▶ **WHAT TO WORK ON**
Transcribe every line exactly. Leave the pictures behind.

▶ **GIVEN RECORDS**

* * * * * * *

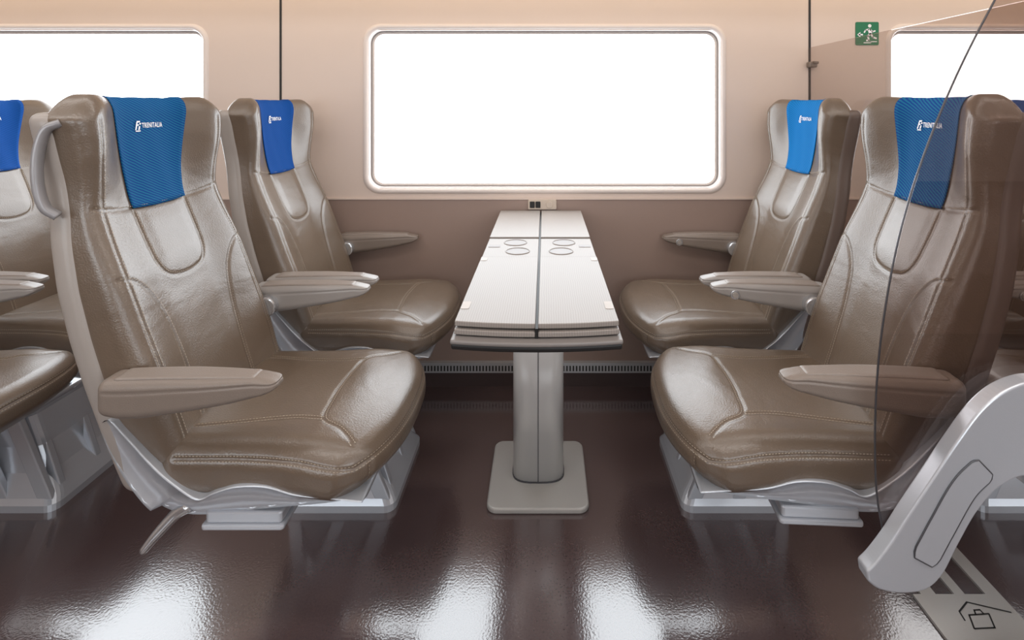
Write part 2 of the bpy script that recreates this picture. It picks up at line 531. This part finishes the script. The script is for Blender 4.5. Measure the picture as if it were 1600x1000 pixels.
bmx = bmesh.new(); bmx.from_mesh(me_pan); bmesh.ops.recalc_face_normals(bmx, faces=bmx.faces); bmx.to_mesh(me_pan); bmx.free()

me_foot = join_meshes('foot_bar', [(prism('fb', rrect(0,0,.080,.030,.008), .010, .034, M_frame, bev=.004), I4, 0),
                                   (prism('fb', rrect(0,0,.086,.036,.008), 0, .010, M_frame, bev=.003), I4, 0)], [M_frame])
me_lever = tube('recline_lever', catmull([(.02,0,.012),(-.01,0,-.008),(-.045,-.008,-.045),(-.072,-.012,-.078)], 8), [0.015-0.007*i/24 for i in range(25)], M_steel, sx=1.5)
me_handle = tube('grab_handle', catmull([(-.378,-.224,1.145),(-.400,-.234,1.130),(-.412,-.238,1.08),(-.412,-.238,1.02),(-.402,-.234,.975),(-.385,-.224,.955)], 8), 0.0088, M_handle, sx=1.3)

def D_arm(Q):
    s = (Q[:, 0]+0.172)/0.344
    w = 1.0-0.28*sstep(0.55, 1.0, s)
    t = (Q[:, 2]+0.038)/0.076
    lo = np.interp(s, [0,.12,.25,.5,.75,.92,1.0], [.580,.571,.572,.585,.600,.614,.626])
    hi = 0.652-0.004*(2*s-1)**2 - 0.006*sstep(.85,1.0,s)
    return np.stack([Q[:, 0]-0.090, Q[:, 1]*w, lo+(hi-lo)*t], 1)
arm = Soft((0.172,0.032,0.038), 0.020, D_arm)
path = []
for a in np.linspace(-.9, 1, 50): path.append((a, -1, .42))
for b_ in np.linspace(-1, 1, 12)[1:]: path.append((1, b_, .42))
for a in np.linspace(1, -.9, 50)[1:]: path.append((a, 1, .42))
me_arm = arm.build('armrest', (90,20,24), [M_arm, M_arm], [np.array(path)], gd=0.0022, gw=0.0022, stitch=False)
me_arm2 = arm.build('armrest', (90,20,24), [M_arm2, M_arm2], [np.array(path)], gd=0.0022, gw=0.0022, stitch=False)
def D_pad(Q):
    s = (Q[:, 0]+0.135)/0.270
    w = 1.0-0.22*sstep(0.5, 1.0, s)
    return np.stack([Q[:, 0]-0.096, Q[:, 1]*w, Q[:, 2]+0.6500-0.003*(2*s-1)**2], 1)
me_pad = Soft((0.135,0.022,0.004), 0.0038, D_pad).build('armrest_pad', (40,12,4), M_pad)
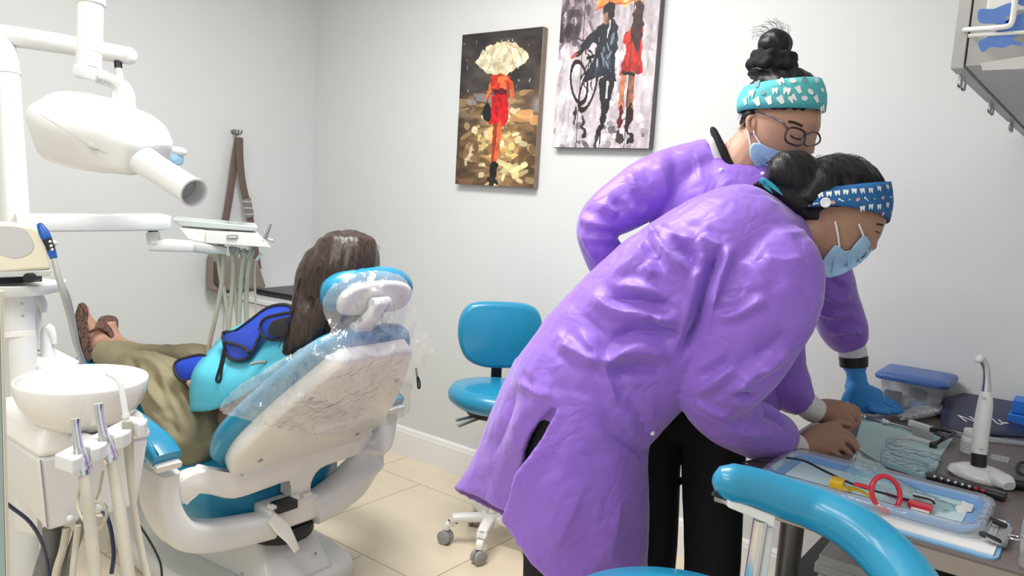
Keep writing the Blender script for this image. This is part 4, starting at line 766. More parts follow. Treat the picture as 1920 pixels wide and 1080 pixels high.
# trousers: seat and two legs, one surface
B = []
for S in ([(402, 790, 2.70, 62, .11), (376, 812, 2.60, 66, .10), (345, 772, 2.62, 62, .095), (316, 728, 2.68, 55, .085), (285, 702, 2.76, 42, .075), (246, 690, 2.90, 33, .062), (214, 672, 3.08, 27, .055), (196, 662, 3.16, 24, .05)], [(430, 760, 2.85, 55, .10), (400, 705, 2.84, 50, .09), (372, 678, 2.88, 32, .08), (330, 668, 2.98, 21, .07), (270, 662, 3.1, 18, .06), (215, 653, 3.24, 15, .05)]):
    b = NB(); pxloft(b, S, 22); B.append(b)
me = fuse(B, .008, 8); ripple(me, .008, 10, 1, 3)
folds(me, [([(262, 668), (300, 690), (318, 730)], .012, .020), ([(300, 668), (335, 700), (352, 745)], .010, .017), ([(275, 745), (310, 775), (345, 830)], .012, -.014), ([(330, 720), (360, 770), (372, 815)], .010, .015), ([(345, 690), (375, 740), (384, 790)], .008, -.013), ([(230, 660), (300, 664), (340, 660)], .008, -.009), ([(280, 715), (300, 760), (330, 800)], .009, .015), ([(255, 700), (285, 730), (300, 770)], .009, .013), ([(240, 668), (255, 690), (262, 715)], .010, -.010), ([(350, 660), (375, 664), (400, 655)], .010, .010), ([(310, 700), (332, 742), (350, 790)], .007, -.010)])
link('trousers', me, 'khaki', pt, angle=180)
# shoes: patterned flats
s1 = pxpatch('shoe', [(154, 567), (163, 574), (166, 592), (164, 606), (172, 640), (172, 672), (165, 677), (156, 660), (149, 625), (143, 600), (145, 577)], plane_depth((154, 567, 3.18), (165, 675, 3.16), (143, 600, 3.2)), .06, .012, 'leopard', pt)
pxrim('strap', [(160, 630), (170, 622), (181, 617)], 3.165, .006, 'shoe_sole', s1, False); pxrim('sole', [(150, 570), (142, 600), (149, 640), (160, 676), (170, 676)], 3.2, .006, 'shoe_sole', s1, False)
pxpatch('shoe', [(186, 596), (200, 591), (215, 593), (222, 602), (221, 622), (219, 639), (210, 634), (198, 622), (188, 617), (180, 611)], plane_depth((186, 596, 3.25), (219, 639, 3.27), (200, 620, 3.24)), .07, .02, 'leopard', pt)
# bib over the chest and near arm
cloth('bib', [[(432, 650, 2.86), (470, 630, 2.82), (520, 615, 2.76), (575, 610, 2.66)], [(428, 620, 2.72), (470, 600, 2.66), (520, 588, 2.58), (572, 590, 2.48)], [(397, 652, 2.60), (452, 648, 2.53), (510, 632, 2.42), (575, 622, 2.33)], [(365, 690, 2.50), (425, 700, 2.42), (492, 682, 2.35), (572, 645, 2.27)], [(356, 728, 2.49), (408, 738, 2.41), (470, 712, 2.345), (555, 668, 2.27)], [(357, 772, 2.50), (402, 768, 2.42), (462, 738, 2.36), (540, 690, 2.31)]], 'bib_cyan', pt)
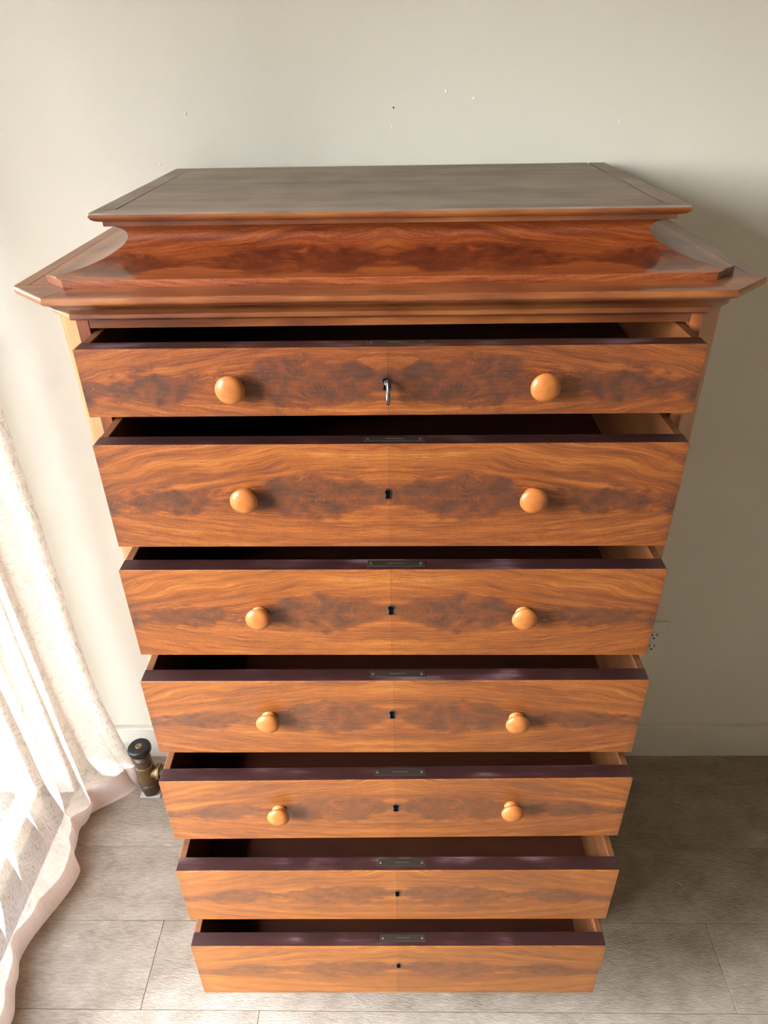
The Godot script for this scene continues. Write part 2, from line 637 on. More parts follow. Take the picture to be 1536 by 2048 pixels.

* * * * * * *

▶ **WRITTEN RESPONSE**
Write part 2 of the bpy script that recreates this picture. It picks up at line 531. This part finishes the script. The script is for Blender 4.5. Measure the picture as if it were 1600x1000 pixels.
bmx = bmesh.new(); bmx.from_mesh(me_pan); bmesh.ops.recalc_face_normals(bmx, faces=bmx.faces); bmx.to_mesh(me_pan); bmx.free()

me_foot = join_meshes('foot_bar', [(prism('fb', rrect(0,0,.080,.030,.008), .010, .034, M_frame, bev=.004), I4, 0),
                                   (prism('fb', rrect(0,0,.086,.036,.008), 0, .010, M_frame, bev=.003), I4, 0)], [M_frame])
me_lever = tube('recline_lever', catmull([(.02,0,.012),(-.01,0,-.008),(-.045,-.008,-.045),(-.072,-.012,-.078)], 8), [0.015-0.007*i/24 for i in range(25)], M_steel, sx=1.5)
me_handle = tube('grab_handle', catmull([(-.378,-.224,1.145),(-.400,-.234,1.130),(-.412,-.238,1.08),(-.412,-.238,1.02),(-.402,-.234,.975),(-.385,-.224,.955)], 8), 0.0088, M_handle, sx=1.3)

def D_arm(Q):
    s = (Q[:, 0]+0.172)/0.344
    w = 1.0-0.28*sstep(0.55, 1.0, s)
    t = (Q[:, 2]+0.038)/0.076
    lo = np.interp(s, [0,.12,.25,.5,.75,.92,1.0], [.580,.571,.572,.585,.600,.614,.626])
    hi = 0.652-0.004*(2*s-1)**2 - 0.006*sstep(.85,1.0,s)
    return np.stack([Q[:, 0]-0.090, Q[:, 1]*w, lo+(hi-lo)*t], 1)
arm = Soft((0.172,0.032,0.038), 0.020, D_arm)
path = []
for a in np.linspace(-.9, 1, 50): path.append((a, -1, .42))
for b_ in np.linspace(-1, 1, 12)[1:]: path.append((1, b_, .42))
for a in np.linspace(1, -.9, 50)[1:]: path.append((a, 1, .42))
me_arm = arm.build('armrest', (90,20,24), [M_arm, M_arm], [np.array(path)], gd=0.0022, gw=0.0022, stitch=False)
me_arm2 = arm.build('armrest', (90,20,24), [M_arm2, M_arm2], [np.array(path)], gd=0.0022, gw=0.0022, stitch=False)
def D_pad(Q):
    s = (Q[:, 0]+0.135)/0.270
    w = 1.0-0.22*sstep(0.5, 1.0, s)
    return np.stack([Q[:, 0]-0.096, Q[:, 1]*w, Q[:, 2]+0.6500-0.003*(2*s-1)**2], 1)
me_pad = Soft((0.135,0.022,0.004), 0.0038, D_pad).build('armrest_pad', (40,12,4), M_pad)
Keep writing the Blender script for this image. This is part 4, starting at line 766. More parts follow. Treat the picture as 1920 pixels wide and 1080 pixels high.
# trousers: seat and two legs, one surface
B = []
for S in ([(402, 790, 2.70, 62, .11), (376, 812, 2.60, 66, .10), (345, 772, 2.62, 62, .095), (316, 728, 2.68, 55, .085), (285, 702, 2.76, 42, .075), (246, 690, 2.90, 33, .062), (214, 672, 3.08, 27, .055), (196, 662, 3.16, 24, .05)], [(430, 760, 2.85, 55, .10), (400, 705, 2.84, 50, .09), (372, 678, 2.88, 32, .08), (330, 668, 2.98, 21, .07), (270, 662, 3.1, 18, .06), (215, 653, 3.24, 15, .05)]):
    b = NB(); pxloft(b, S, 22); B.append(b)
me = fuse(B, .008, 8); ripple(me, .008, 10, 1, 3)
folds(me, [([(262, 668), (300, 690), (318, 730)], .012, .020), ([(300, 668), (335, 700), (352, 745)], .010, .017), ([(275, 745), (310, 775), (345, 830)], .012, -.014), ([(330, 720), (360, 770), (372, 815)], .010, .015), ([(345, 690), (375, 740), (384, 790)], .008, -.013), ([(230, 660), (300, 664), (340, 660)], .008, -.009), ([(280, 715), (300, 760), (330, 800)], .009, .015), ([(255, 700), (285, 730), (300, 770)], .009, .013), ([(240, 668), (255, 690), (262, 715)], .010, -.010), ([(350, 660), (375, 664), (400, 655)], .010, .010), ([(310, 700), (332, 742), (350, 790)], .007, -.010)])
link('trousers', me, 'khaki', pt, angle=180)
# shoes: patterned flats
s1 = pxpatch('shoe', [(154, 567), (163, 574), (166, 592), (164, 606), (172, 640), (172, 672), (165, 677), (156, 660), (149, 625), (143, 600), (145, 577)], plane_depth((154, 567, 3.18), (165, 675, 3.16), (143, 600, 3.2)), .06, .012, 'leopard', pt)
pxrim('strap', [(160, 630), (170, 622), (181, 617)], 3.165, .006, 'shoe_sole', s1, False); pxrim('sole', [(150, 570), (142, 600), (149, 640), (160, 676), (170, 676)], 3.2, .006, 'shoe_sole', s1, False)
pxpatch('shoe', [(186, 596), (200, 591), (215, 593), (222, 602), (221, 622), (219, 639), (210, 634), (198, 622), (188, 617), (180, 611)], plane_depth((186, 596, 3.25), (219, 639, 3.27), (200, 620, 3.24)), .07, .02, 'leopard', pt)
# bib over the chest and near arm
cloth('bib', [[(432, 650, 2.86), (470, 630, 2.82), (520, 615, 2.76), (575, 610, 2.66)], [(428, 620, 2.72), (470, 600, 2.66), (520, 588, 2.58), (572, 590, 2.48)], [(397, 652, 2.60), (452, 648, 2.53), (510, 632, 2.42), (575, 622, 2.33)], [(365, 690, 2.50), (425, 700, 2.42), (492, 682, 2.35), (572, 645, 2.27)], [(356, 728, 2.49), (408, 738, 2.41), (470, 712, 2.345), (555, 668, 2.27)], [(357, 772, 2.50), (402, 768, 2.42), (462, 738, 2.36), (540, 690, 2.31)]], 'bib_cyan', pt)
The Godot script for this scene continues. Write part 2, from line 637 on. More parts follow. Take the picture to be 1536 by 2048 pixels.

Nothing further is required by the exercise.